Frederick J. Kimball, a civil engineer and partner in the Clark firm, headed the new line and the new Shenandoah Valley Railroad. For the junction for the Shenandoah Valley and the Norfolk and Western roads, Kimball and his board of directors selected the small Virginia village called Big Lick, on the Roanoke River. Although the grateful citizens offered to rename their town "Kimball", at his suggestion, they agreed to name it Roanoke after the river. As the N&W brought people and jobs, the Town of Roanoke quickly became an independent city in 1884. In fact, Roanoke became a city so quickly that it earned the nickname "Magic City".

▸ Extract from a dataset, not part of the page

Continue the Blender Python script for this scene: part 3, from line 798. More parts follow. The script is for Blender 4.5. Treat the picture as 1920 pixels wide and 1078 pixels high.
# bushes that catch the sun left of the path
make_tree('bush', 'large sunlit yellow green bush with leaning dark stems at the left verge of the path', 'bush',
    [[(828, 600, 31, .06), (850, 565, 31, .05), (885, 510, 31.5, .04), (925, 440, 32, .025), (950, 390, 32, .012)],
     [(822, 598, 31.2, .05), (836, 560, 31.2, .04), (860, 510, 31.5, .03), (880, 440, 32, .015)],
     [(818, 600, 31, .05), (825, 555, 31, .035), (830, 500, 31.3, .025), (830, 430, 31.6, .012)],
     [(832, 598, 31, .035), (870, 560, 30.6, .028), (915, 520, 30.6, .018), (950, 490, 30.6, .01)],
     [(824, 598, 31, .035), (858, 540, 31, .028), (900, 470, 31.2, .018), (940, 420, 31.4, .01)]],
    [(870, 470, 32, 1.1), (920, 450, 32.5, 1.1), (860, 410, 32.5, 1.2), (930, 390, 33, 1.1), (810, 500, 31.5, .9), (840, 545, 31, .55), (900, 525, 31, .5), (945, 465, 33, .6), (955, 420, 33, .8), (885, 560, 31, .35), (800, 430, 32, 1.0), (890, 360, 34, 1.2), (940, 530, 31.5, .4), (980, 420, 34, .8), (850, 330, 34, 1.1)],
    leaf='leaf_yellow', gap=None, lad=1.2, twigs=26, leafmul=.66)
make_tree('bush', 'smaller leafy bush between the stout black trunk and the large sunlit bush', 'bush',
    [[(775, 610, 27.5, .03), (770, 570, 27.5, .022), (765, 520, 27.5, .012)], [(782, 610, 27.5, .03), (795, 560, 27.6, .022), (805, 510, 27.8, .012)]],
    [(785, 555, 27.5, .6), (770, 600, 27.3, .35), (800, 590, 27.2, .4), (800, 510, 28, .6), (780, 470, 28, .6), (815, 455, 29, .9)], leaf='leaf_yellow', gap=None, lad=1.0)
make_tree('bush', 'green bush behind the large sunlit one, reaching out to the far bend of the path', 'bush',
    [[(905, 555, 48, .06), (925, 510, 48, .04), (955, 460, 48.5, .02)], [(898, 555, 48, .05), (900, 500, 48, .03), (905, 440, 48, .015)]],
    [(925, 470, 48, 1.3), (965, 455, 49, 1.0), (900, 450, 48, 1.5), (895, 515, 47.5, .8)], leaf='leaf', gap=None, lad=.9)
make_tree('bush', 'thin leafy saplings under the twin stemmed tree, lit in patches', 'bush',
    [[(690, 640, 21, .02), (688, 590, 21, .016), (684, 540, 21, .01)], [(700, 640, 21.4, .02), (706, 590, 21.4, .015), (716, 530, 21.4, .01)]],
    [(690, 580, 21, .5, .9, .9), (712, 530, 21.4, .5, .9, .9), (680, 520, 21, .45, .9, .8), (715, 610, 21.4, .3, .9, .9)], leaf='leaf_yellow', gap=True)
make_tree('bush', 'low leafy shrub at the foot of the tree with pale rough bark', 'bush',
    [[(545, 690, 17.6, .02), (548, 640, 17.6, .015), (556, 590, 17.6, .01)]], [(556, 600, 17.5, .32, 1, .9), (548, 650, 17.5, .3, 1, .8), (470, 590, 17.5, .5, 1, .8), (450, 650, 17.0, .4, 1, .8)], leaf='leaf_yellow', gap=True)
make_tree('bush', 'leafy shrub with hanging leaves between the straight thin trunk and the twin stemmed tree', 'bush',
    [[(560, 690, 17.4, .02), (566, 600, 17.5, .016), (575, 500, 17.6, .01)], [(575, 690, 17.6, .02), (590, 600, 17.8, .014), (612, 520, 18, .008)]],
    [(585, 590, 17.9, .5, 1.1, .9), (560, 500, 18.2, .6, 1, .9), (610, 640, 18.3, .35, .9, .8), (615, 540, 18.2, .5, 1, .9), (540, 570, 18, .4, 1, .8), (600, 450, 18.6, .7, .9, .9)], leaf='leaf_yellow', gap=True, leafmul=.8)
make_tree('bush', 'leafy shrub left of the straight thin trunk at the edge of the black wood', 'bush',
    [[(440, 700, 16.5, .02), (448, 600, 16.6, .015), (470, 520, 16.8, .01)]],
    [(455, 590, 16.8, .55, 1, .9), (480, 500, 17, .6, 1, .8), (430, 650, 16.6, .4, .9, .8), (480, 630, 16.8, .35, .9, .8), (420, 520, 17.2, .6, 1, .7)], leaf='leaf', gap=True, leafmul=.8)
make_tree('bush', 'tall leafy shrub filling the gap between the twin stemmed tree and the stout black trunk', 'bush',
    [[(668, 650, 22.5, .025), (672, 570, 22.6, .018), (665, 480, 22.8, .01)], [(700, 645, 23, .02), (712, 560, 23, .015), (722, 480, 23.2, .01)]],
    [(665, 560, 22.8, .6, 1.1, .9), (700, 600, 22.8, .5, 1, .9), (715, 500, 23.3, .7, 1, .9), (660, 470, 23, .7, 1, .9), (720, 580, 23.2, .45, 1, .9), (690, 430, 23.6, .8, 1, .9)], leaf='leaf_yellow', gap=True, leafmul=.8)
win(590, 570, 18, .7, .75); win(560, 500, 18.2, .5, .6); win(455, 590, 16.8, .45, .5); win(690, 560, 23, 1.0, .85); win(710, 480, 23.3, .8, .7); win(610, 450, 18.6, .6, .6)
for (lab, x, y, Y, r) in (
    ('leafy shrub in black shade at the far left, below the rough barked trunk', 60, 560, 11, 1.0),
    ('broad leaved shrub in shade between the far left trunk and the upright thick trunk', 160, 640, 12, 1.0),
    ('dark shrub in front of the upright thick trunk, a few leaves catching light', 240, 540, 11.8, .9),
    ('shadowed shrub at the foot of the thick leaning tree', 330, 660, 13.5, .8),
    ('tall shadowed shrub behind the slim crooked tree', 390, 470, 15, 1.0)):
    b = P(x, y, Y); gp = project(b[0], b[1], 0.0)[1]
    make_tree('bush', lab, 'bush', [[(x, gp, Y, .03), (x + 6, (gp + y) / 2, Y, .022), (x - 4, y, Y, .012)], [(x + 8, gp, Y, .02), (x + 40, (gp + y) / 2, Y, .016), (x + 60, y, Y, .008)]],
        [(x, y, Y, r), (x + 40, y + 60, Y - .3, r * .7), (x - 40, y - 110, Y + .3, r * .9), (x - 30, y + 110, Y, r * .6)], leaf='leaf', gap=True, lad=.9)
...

Kimball's interest in geology was instrumental in the development of the Pocahontas coalfields in western Virginia and West Virginia. He pushed N&W lines through the wilds of West Virginia, north to Columbus, Ohio and Cincinnati, Ohio, and south to Durham, North Carolina and Winston-Salem, North Carolina. This gave the railroad the route structure it was to use for more than 60 years.
The Virginian Railway (VGN), an engineering marvel of its day, was conceived and built by William Nelson Page and Henry Huttleston Rogers. Following the Roanoke River, the VGN was built through the City of Roanoke early in the twentieth century. It merged with the N&W in 1959.
The opening of the coalfields made N&W prosperous and Pocahontas bituminous coal world-famous. Transported by the N&W and neighboring Virginian Railway (VGN), local coal fueled half the world's navies. Today it stokes steel mills and power plants all over the globe.